Stated goal:
Pull out all lines from the listing below in which the word "script" appears.

Start Task inputs

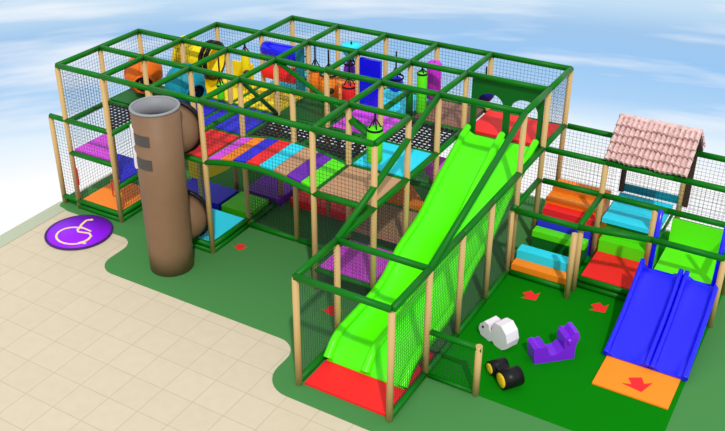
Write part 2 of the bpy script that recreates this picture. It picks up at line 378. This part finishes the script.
# ------------------------------------------------------------------ striped bridge
br = thing('arched_bridge', 'arched bridge of striped coloured foam planks beside the tree', 'bridge', P(4, .5, D))
def bz(i): return D+.17*math.sin(PI*(i-3)/2)
for k, (ma, nm) in enumerate(((PINK, 'pink'), (ORANGE, 'orange'), (BLUE, 'blue'), (RED, 'red'), (CYAN, 'cyan'), (TAN, 'tan'), (PURPLE, 'purple'), (LIMEV, 'lime'))):
    i0 = 3.01+k*.2475; bm = new(); v = []
    pts = [(i0+.006, bz(i0)), (i0+.2415, bz(i0+.2475)), (i0+.2415, bz(i0+.2475)-.07), (i0+.006, bz(i0)-.07)]
    prism(bm, [P(i, .06, z) for i, z in pts], (0, .88*M, 0)); rounded(bm, .008, 1)
    o = obj('plank', bm, ma, br); o['label'] = nm+' plank'
for j in (0, 1): obj('side_beam', path(new(), [P(3+k/6, j, bz(3+k/6)-.05) for k in range(13)], .055, 10), BEAM, br)
for i in (3, 4): 
    bm = net_bm((i, 0), (i+1, 0), D+.2, H-.06) ; obj('safety_net', bm, NET, br)

# ------------------------------------------------------------------ tree trunk climber
tx, ty = 2.66, -.62; TH = 3.385; TRr = .44
tr = thing('tree_trunk_climber', 'hollow brown tree trunk climbing tube with side tunnels, front left', 'climbing tube', P(tx, ty, CZ))
c = P(tx, ty, 0)
obj('trunk', lathe(new(), [(TRr-.015, CZ), (TRr-.01, .5), (TRr-.005, 1.8), (TRr, TH), (TRr-.03, TH), (TRr-.035, 1.5), (TRr-.03, CZ)], c, seg=40, closed=True), BARK, tr)
obj('lining', lathe(new(), [(TRr-.037, TH-.42), (TRr-.037, TH-.001), (TRr-.046, TH-.001), (TRr-.046, TH-.42)], c, seg=40, closed=True), GREY, tr)
obj('inner_floor', lathe(new(), [(0, TH-.34), (TRr-.045, TH-.34), (TRr-.045, TH-.31), (0, TH-.31)], c, seg=40), DGREY, tr)  # disc coloured dark to stand for the shaded depth of the hollow trunk
obj('rim', lathe(new(), [(TRr-.010+.028*math.cos(t), TH+.026*math.sin(t)) for t in [2*PI*k/8 for k in range(8)]], c, seg=40, closed=True), GREY, tr)
for zc in (2.66, .76):
    tn = new(); axis = Vector((2.48*M, 0, 0))-Vector((tx*M, ty*M, 0)); axis.z = 0
    s = Vector((tx*M-.03, ty*M+.30, zc)); e2 = Vector((2.52*M, -.05, zc)); ax = (e2-s); ln = ax.length
    prof = [(.30, .0), (.43, ln*.3), (.48, ln*.65), (.49, ln), (.46, ln), (.45, ln*.65), (.40, ln*.3), (.27, 0)]
    obj('side_tunnel', lathe(tn, prof, s, ax, 32, True), BARK, tr)
    cb = lathe(new(), [(.46, ln-.02), (.55, ln-.02), (.55, ln+.045), (.46, ln+.045)], s, ax, 32, True)
    o = obj('collar', cb, BLACK, tr)
def patch(bm, a0, a1, z0, z1, r0, r1, n=12):
    g = []
    for k in range(n+1):
        t = math.radians(a0+(a1-a0)*k/n); d = Vector((math.cos(t), math.sin(t), 0))
        g.append([bm.verts.new(c+d*r+Vector((0, 0, z))) for r, z in ((r0, z0), (r1, z0), (r1, z1), (r0, z1))])
    for k in range(n):
        for s in range(4): bm.faces.new((g[k][s], g[k][(s+1) % 4], g[k+1][(s+1) % 4], g[k+1][s]))
    bm.faces.new(g[0]); bm.faces.new(g[-1][::-1]); return bm
for z0, z1 in ((2.78, 2.98), (2.31, 2.51)):
    w = obj('window_slot_shade', patch(new(), -114, -68, z0, z1, TRr-.02, TRr+.012), DGREY, tr)  # solid dark patch, painted as the shade inside an open slot
    fr = patch(new(), -150, -118, z0-.05, z1+.06, TRr-.02, TRr+.035, 5)
    o = obj('window_frame', fr, WHITE, w); o['label'] = 'white window edge'

# ------------------------------------------------------------------ double lime slide
def spline(pts, n=6):
    r = []
    for k in range(len(pts)-1):
        p0 = pts[max(k-1, 0)]; p1 = pts[k]; p2 = pts[k+1]; p3 = pts[min(k+2, len(pts)-1)]
        for s in range(n):
            t = s/n
            r.append(tuple(.5*(2*b+(-a+c_)*t+(2*a-5*b+4*c_-d)*t*t+(-a+3*b-3*c_+d)*t**3) for a, b, c_, d in zip(p0, p1, p2, p3)))
    r.append(tuple(pts[-1])); return r
def slide(t, rim, ir, ma, r=.05, names=('side_rail', 'divider_rail', 'side_rail')):
    st = spline(rim, 5); bm = new(); rings = []
    for j, zr, zbd in st:
        sec = []
        for a, b in zip(ir, ir[1:]):
            a2 = a+.04; b2 = b-.04
            sec += [(a, zr-.02), (a2, zbd+.05), (a2+.07, zbd), (b2-.07, zbd), (b2, zbd+.05)]
        sec += [(ir[-1], zr-.02)]
        sec += [(ir[-1]+.02, max(zbd-.05, .062)), (ir[0]-.02, max(zbd-.05, .062))]
        rings.append([bm.verts.new(P(i, j, z)) for i, z in sec])
    for a, b in zip(rings, rings[1:]):
        n = len(a)
        for k in range(n): bm.faces.new((a[k], a[(k+1) % n], b[(k+1) % n], b[k])).smooth = True
    bm.faces.new(rings[0]); bm.faces.new(rings[-1][::-1])
    obj('slide_bed', bm, ma, t)
    for i, nm in zip(ir, names):
        obj(nm, path(new(), [P(i, j, zr) for j, zr, _ in st], [r*(1+.35*(k/(len(st)-1))**6) for k in range(len(st))], 10), ma, t)
ls = thing('double_slide', 'double lime green wavy slide running down to the red mat', 'slide', P(6.7, -1.4, CZ))
slide(ls, [(2.96, 2.22, 2.08), (2.7, 2.10, 1.95), (2.3, 1.86, 1.70), (1.84, 1.57, 1.40), (1.42, 1.25, 1.09), (1.15, 1.11, .96), (.9, 1.03, .89), (.65, .94, .80), (.45, .80, .65), (.2, .62, .47), (-.1, .51, .35), (-.5, .465, .30), (-.8, .45, .28), (-1.05, .43, .25), (-1.25, .34, .16), (-1.37, .20, .09), (-1.43, .12, .075)], (6.1, 6.69, 7.25), LIME, .066)

# ------------------------------------------------------------------ blue slide
bs = thing('double_slide', 'double blue slide in the toddler corner down to the orange mat', 'slide', P(9.8, .7, TZ))
slide(bs, [(2.12, .93, .80), (1.8, .68, .55), (1.5, .47, .34), (1.2, .32, .2), (.95, .22, .12), (.75, .14, .085), (.62, .09, .075)], (9.3, 9.84, 9.92, 10.34), BLUEP, .045, ('side_rail', 'divider_rail', 'divider_rail', 'side_rail'))
for i in (9.42, 10.3): obj('hood_side', path(new(), [P(i, 2.06, .85), P(i, 2.1, 1.4), P(i, 2.14, 1.95)], .045, 10), BLUEP, bs)

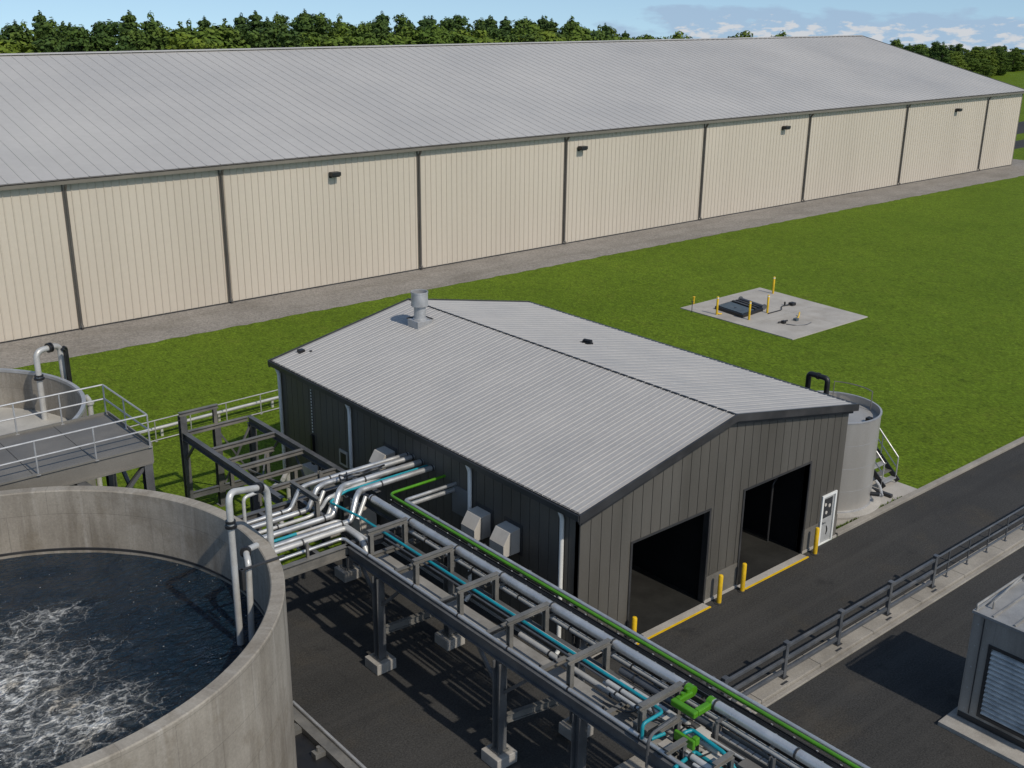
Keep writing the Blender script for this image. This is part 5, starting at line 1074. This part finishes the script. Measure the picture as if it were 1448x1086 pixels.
LAB = {'bush': 'pale green bushy tree in leaf', 'pine': 'dark green pine tree with an uneven crown', 'oak': 'lighter green leafy tree with a rounded crown', 'spruce': 'dark narrow spruce tree with a pointed top'}
def plant(kind, seed, x, y, h, where, group, rs, wid=1.0):
    key = (kind, seed); s = h/16.2
    if key not in PROTO:
        cr, tr = tree_meshes(kind, seed)
        t = thing(NAME[kind], '', 'tree', (0, 0, 0)); cr.build('crown', M[kind], t); tr.build('trunk', M['bark'], t); PROTO[key] = t
    else:
        t = copy_tree(PROTO[key], (0, 0, 0), '')
    t.location = (x, y, -0.05); t.rotation_euler = (0, 0, rs.uniform(0, 2*PI)); w = s*wid*rs.uniform(0.9, 1.15); t.scale = (w, w, s)
    t['label'] = LAB[kind]+' '+where; t['group'] = group
    return t
rs = random.Random(21)
def interp(x, tab):
    for (a, va), (b, vb) in zip(tab[:-1], tab[1:]):
        if x <= b: return va+(vb-va)*max(0, (x-a))/(b-a)
    return tab[-1][1]
top1 = [(0, 17.7), (30, 17.6), (46, 17.9), (60, 17.9), (80, 17.6), (100, 17.3), (108, 16.9), (115, 16.0), (121, 15.6), (128, 15.4)]
def sky_h(x, y): return 20-(20-interp(x*110/y, top1))*y/110
GB = 'trees behind the long barn'
for (yr, x0, x1, st0, st1, lo, hi, kk, wd) in ((120, 16, 124, 2.5, 3.5, 0.3, 1.7, [3, 4, 0, 1, 4], 1.35), (126, 17, 128, 2.4, 3.8, -0.6, 1.3, [0, 1, 2, 5, 0, 2, 3], 1.2),
        (133, 19, 136, 2.6, 4.2, -1.0, 0.9, [0, 1, 2, 5, 5, 5], 1.1), (141, 20, 146, 2.8, 4.4, -1.0, 0.9, [0, 2, 5, 5], 1.05)):
    x = x0
    while x < x1:
        yy = yr+rs.uniform(-2, 2); kd = kinds[rs.choice(kk)]
        plant(kd[0], kd[1], x, yy, max(8, sky_h(x, yy)-rs.uniform(lo, hi)), 'in the wood behind the barn', GB, rs, wd); x += rs.uniform(st0, st1)
x = 117.0
while x < 141:
    kd = kinds[rs.choice([0, 1, 3, 4])]; plant(kd[0], kd[1], x, 124+rs.uniform(-1, 1), 14.75-(x-117)*0.012+rs.uniform(-0.2, 0.35), 'in the low end of the wood', 'trees behind the long barn', rs, 1.3); x += rs.uniform(1.9, 2.7)
# lone tree tops beyond the right half of the ridge
def lone(kind, seed, x, y, h, label):
    t = plant(kind, seed, x, y, h, '', 'lone trees past the ridge', rs, 1.0); t['label'] = label
lone('oak', 5, 157.0, 124, 15.35, 'left of the two lone round treetops showing over the barn ridge')
lone('oak', 4, 169.5, 125, 15.05, 'right of the two lone round treetops showing over the barn ridge')
lone('oak', 4, 141.0, 124, 15.35, 'round treetop at the right end of the wood, where it sinks behind the ridge')
# wood right of the barn
for row, (yb, n) in enumerate(((138, 20), (147, 21), (158, 20), (171, 20))):
    for i in range(n):
        x = 205+row*9+i*(6.4+row*0.9)+rs.uniform(-2.0, 2.0); y = yb+i*1.2+rs.uniform(-2, 2)
        kd = rs.choice([kinds[6], kinds[7], kinds[6], kinds[7], kinds[0]] if row < 2 else [kinds[0], kinds[1], kinds[2], kinds[3]])
        d = 0.58*x+0.676*y; h = 20-(0.0405+(0.006 if row == 0 else 0))*d+rs.uniform(-1.3, 1.0)
        plant(kd[0], kd[1], x, y, max(4.5, h), 'in the wood right of the barn', 'trees right of the barn', rs, 1.75)
for (x, y, h, sd) in ((196, 118, 13.6, 1), (201, 122, 12.6, 2), (213, 118, 12.8, 3), (221, 124, 12.6, 1), (229, 128, 11.5, 2)):
    plant('pine', sd, x, y, h, 'standing above the wood right of the barn', 'pines right of the barn', rs, 1.3)
print('objects', len(bpy.data.objects))
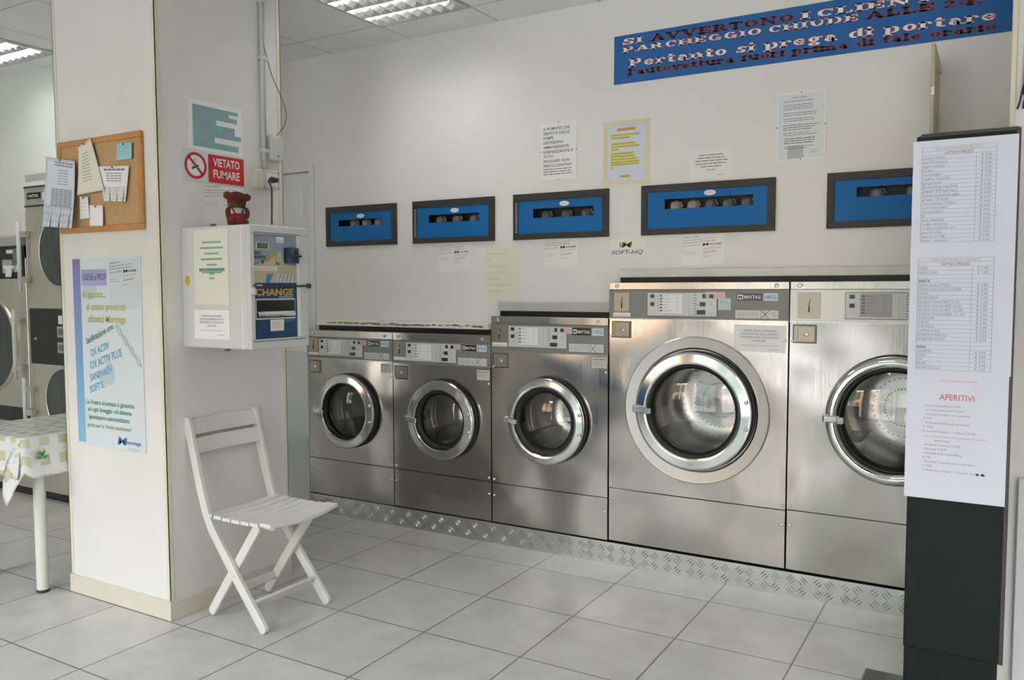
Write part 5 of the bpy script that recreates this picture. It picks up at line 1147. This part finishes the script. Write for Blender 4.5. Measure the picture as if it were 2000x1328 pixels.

End Task inputs

Worked answer:
Write part 2 of the bpy script that recreates this picture. It picks up at line 378. This part finishes the script.
Keep writing the Blender script for this image. This is part 5, starting at line 1074. This part finishes the script. Measure the picture as if it were 1448x1086 pixels.
Write part 5 of the bpy script that recreates this picture. It picks up at line 1147. This part finishes the script. Write for Blender 4.5. Measure the picture as if it were 2000x1328 pixels.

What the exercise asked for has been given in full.